あえて仕事を“属人化”してみる
自分なりの価値判断の軸を持ち、実践法を見つけるのはアートに関わる基本的な態度ですが、これはビジネスの世界でも活用できる考え方です。このようにビジネスにアートの考え方を取り入れていくと、仕事がいい意味で「属人化」し、AIにはできないようなクリエイティブなアウトプットにつなげることができます。
昨今、ビジネスが、属人化を排除しようとする動きが見られ、効率化の観点からは理解できるのですが、あらゆる仕事から属人性をなくすと、とてもつまらない世の中になってしまう。仕事といってもいろいろなものがあり、あえてその人らしさを加えることで、よい結果を生み出せるケースもあるはずです。「私だからできること」を価値として認めることで、多様性があり生きやすい社会が生まれるように思います。
善悪や正誤といった二項対立で社会を捉えると生きづらくなる。唯一絶対の正解を追い求めていると、大半の人は「失敗した」という感覚にとらわれ、自分で自分自身を息苦しくさせてしまうのです。

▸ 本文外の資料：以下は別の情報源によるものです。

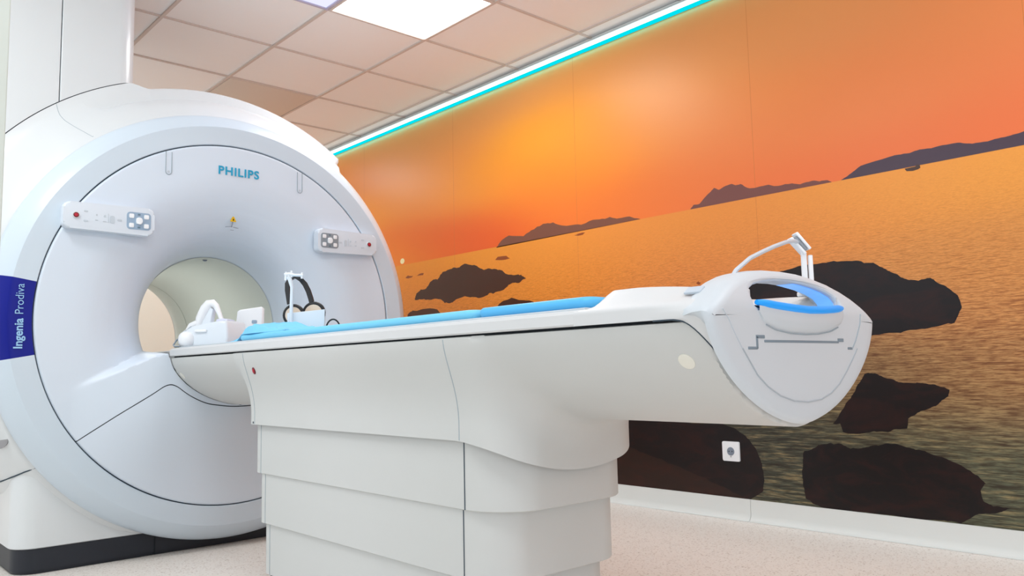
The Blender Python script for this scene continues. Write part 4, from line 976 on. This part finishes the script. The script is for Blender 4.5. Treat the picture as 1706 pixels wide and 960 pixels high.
def cupm(c, r, u, tilt):
    q = MB(); n = 28; pts = [c+u*(r*math.cos(2*PI*k/n))+Z3*(r*0.95*math.sin(2*PI*k/n)) for k in range(n)]
    q.tube(pts, 0.0075, 8, closed=True); cp = q.build('ear_cup', M['black'], hd)
    q = MB(); nv_ = u.cross(Z3); q.prism(circ(r-0.004, 28), (c, u, Z3, -nv_), -0.006, 0.008, 0.004); q.build('ear_cushion', M['cream'], cp)
cupm(H(0.030, 0.050, 0.022), 0.036, (U3*0.95+N3*0.3).normalized(), 0)
cupm(H(-0.042, 0.046, -0.010), 0.034, (U3*0.95+N3*0.3).normalized(), 0)
setloc(hd, (hx, hy, hz))
b = MB(); c0 = Vector((1.455, 2.565, 0.1465))
b.tube([c0+U3*(0.030*math.cos(a)+0.003*a)+Z3*(0.047*math.sin(a))+N3*0.004*a for a in np.linspace(0.12, 2.75, 20)], 0.0028, 8)
tag(b.build('headphone_cable', M['black'], None), 'short arc of black cable beside the headphone holder', 'cable')
# cable holder behind the grip arch
ch = empty('cable_clip_stand', 'white upright stand with a tilted clamp behind the grip arch', 'clip stand')
xs0, ys0 = 1.585, 0.835
Rz = Matrix.Rotation(math.radians(-42), 3, 'Z')
q = MB(); q.box((xs0, ys0, 0.190), (0.011, 0.008, 0.088), 0.002, Rz); q.box((xs0+0.010, ys0-0.009, 0.187), (0.009, 0.008, 0.080), 0.002, Rz); q.build('post', M['white'], ch)
q = MB(); q.box((xs0+0.004, ys0-0.004, 0.1455), (0.040, 0.030, 0.010), 0.003, Rz); q.build('foot', M['white'], ch)
def tilt(a): return Rz @ Matrix.Rotation(math.radians(a), 3, 'Y')
q = MB(); q.box((xs0-0.010, ys0+0.009, 0.246), (0.045, 0.026, 0.006), 0.002, tilt(50)); q.build('lower_jaw', M['white'], ch)
q = MB(); q.box((xs0-0.002, ys0+0.002, 0.256), (0.045, 0.028, 0.006), 0.002, tilt(52)); q.build('upper_jaw', M['white'], ch)
q = MB(); q.box((xs0-0.006, ys0+0.0055, 0.251), (0.036, 0.022, 0.006), 0.001, tilt(51)); q.build('clamp_pad', M['keyd'], ch)
setloc(ch, (xs0, ys0, 0.1405))
q = MB(); q.tube([(1.240, 0.80, 0.146), (1.248, 0.797, 0.153), (1.27, 0.80, 0.170), (1.33, 0.807, 0.1975), (1.38, 0.81, 0.214), (1.43, 0.814, 0.229), (1.49, 0.82, 0.2445), (1.535, 0.828, 0.252), (1.565, 0.838, 0.254), (1.580, 0.842, 0.250)], 0.0042, 8)
tag(q.build('clipped_cable', M['cablew'], None), 'pale grey cable arcing from the foot deck up to the clamp', 'cable')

ビジネスにおいても、アートと同様に、二項対立ではないオルタナティブな評価軸、メタ的な視点を自分なりに作ることをお勧めします。そうした生き方は、他人から見れば「何をやっているの?」「何の意味があるの?」と思われるかもしれませんが、それでも本人が幸せであればいいではないでしょうか。いずれ、突飛に思えるような行動が、自分の仕事とうまくつながることもあるはずです。